-------- LISTED ENTRIES

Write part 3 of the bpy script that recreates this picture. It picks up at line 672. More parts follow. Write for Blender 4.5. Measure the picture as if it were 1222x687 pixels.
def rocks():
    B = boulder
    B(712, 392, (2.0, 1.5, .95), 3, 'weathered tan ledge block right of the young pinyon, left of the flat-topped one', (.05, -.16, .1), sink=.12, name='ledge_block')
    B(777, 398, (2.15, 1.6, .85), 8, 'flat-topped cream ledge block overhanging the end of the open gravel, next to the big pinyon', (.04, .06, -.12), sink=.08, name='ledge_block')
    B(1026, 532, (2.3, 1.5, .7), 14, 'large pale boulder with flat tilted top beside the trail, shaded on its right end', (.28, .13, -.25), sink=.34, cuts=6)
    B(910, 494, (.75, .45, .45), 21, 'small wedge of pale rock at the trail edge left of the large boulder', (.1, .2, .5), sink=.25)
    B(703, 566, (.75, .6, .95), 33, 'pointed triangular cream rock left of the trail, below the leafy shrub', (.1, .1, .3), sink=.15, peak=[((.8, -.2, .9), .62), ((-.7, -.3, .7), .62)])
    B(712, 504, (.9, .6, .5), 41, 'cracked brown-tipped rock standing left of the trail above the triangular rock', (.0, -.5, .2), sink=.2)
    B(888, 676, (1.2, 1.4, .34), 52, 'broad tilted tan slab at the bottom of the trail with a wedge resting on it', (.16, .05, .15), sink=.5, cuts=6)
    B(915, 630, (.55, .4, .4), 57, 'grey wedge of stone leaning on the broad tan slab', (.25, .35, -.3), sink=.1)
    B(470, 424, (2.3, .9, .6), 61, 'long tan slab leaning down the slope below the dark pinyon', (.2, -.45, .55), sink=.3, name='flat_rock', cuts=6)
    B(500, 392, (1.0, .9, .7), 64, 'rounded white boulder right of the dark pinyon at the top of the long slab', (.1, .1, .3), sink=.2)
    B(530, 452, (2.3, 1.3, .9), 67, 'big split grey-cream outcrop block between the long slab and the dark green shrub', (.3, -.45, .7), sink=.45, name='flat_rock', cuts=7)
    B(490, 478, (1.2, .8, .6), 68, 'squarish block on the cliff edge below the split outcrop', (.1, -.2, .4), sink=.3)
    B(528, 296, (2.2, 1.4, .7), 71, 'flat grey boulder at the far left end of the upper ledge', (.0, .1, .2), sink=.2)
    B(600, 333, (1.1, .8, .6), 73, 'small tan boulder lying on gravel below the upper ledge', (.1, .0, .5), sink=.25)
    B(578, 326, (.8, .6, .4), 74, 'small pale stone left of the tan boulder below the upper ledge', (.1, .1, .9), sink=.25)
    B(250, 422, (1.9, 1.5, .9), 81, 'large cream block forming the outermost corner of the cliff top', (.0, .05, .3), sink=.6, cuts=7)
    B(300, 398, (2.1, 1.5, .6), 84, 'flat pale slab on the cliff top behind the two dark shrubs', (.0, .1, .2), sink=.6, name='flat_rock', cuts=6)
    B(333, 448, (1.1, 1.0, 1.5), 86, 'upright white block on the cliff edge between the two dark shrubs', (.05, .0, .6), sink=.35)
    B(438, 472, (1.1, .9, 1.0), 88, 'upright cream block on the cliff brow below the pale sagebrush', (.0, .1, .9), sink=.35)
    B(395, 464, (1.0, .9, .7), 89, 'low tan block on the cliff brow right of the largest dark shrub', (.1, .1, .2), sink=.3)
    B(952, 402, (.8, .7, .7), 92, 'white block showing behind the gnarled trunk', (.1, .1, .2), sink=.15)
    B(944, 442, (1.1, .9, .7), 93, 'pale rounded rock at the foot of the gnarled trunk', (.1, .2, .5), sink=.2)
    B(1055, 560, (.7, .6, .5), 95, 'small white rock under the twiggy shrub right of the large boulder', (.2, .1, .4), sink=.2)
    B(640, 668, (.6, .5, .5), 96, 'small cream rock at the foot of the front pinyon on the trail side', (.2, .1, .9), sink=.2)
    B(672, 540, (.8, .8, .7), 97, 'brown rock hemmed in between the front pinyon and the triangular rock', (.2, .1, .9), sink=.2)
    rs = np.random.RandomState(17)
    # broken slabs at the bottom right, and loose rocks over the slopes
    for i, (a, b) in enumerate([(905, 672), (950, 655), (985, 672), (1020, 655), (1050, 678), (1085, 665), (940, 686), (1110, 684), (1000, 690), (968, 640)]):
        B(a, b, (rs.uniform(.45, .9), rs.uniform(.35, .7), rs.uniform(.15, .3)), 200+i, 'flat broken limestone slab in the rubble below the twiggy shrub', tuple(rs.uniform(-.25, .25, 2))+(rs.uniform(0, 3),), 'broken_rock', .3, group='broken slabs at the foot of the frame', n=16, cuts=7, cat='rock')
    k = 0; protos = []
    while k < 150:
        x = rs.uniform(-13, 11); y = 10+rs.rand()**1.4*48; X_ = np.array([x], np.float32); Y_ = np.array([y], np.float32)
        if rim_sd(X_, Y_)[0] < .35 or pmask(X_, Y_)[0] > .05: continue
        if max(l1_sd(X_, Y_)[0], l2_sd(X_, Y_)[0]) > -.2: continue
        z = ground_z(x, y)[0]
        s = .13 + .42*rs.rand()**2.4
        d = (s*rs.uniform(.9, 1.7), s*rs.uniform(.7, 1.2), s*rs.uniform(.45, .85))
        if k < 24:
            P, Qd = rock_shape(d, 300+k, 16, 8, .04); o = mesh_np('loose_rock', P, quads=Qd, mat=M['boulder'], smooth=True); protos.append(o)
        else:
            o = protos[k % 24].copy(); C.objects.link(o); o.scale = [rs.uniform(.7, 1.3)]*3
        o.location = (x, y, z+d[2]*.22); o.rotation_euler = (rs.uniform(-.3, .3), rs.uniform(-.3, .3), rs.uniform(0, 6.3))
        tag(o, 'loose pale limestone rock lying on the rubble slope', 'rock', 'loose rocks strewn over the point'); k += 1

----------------
-------- LISTED ENTRIES

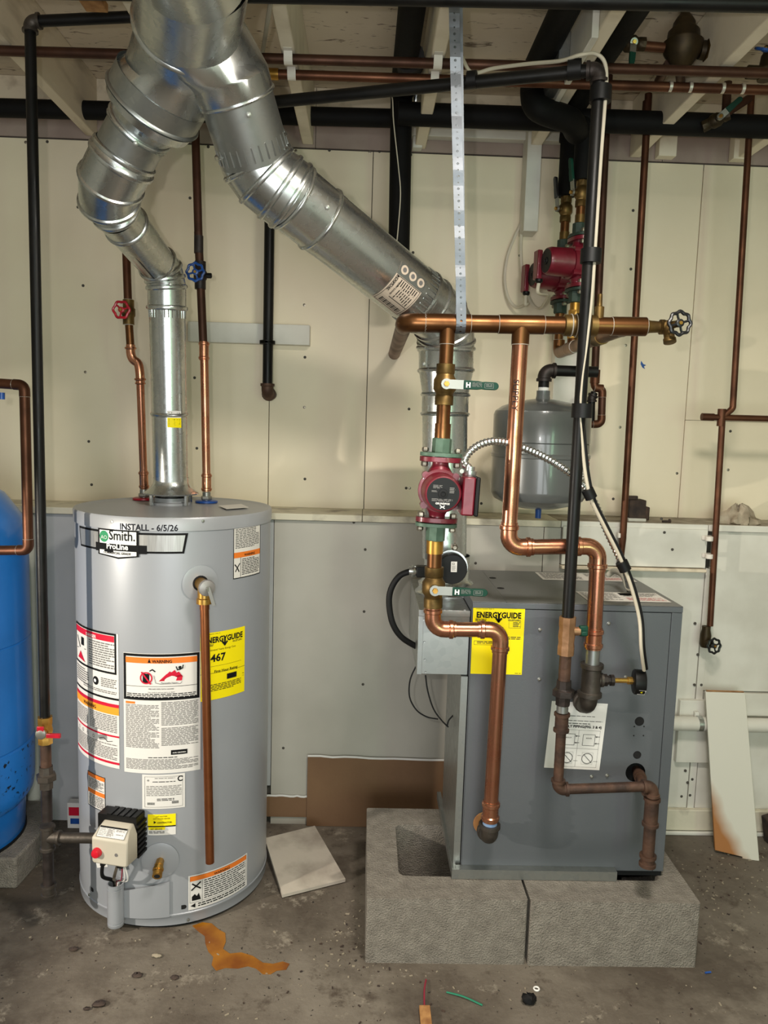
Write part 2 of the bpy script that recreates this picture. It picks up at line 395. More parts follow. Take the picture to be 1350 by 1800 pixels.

----------------

§ TASK STATEMENT: Determine how many lines of the data contain the word "script", and reply with that number only.

§ SOLUTION: 2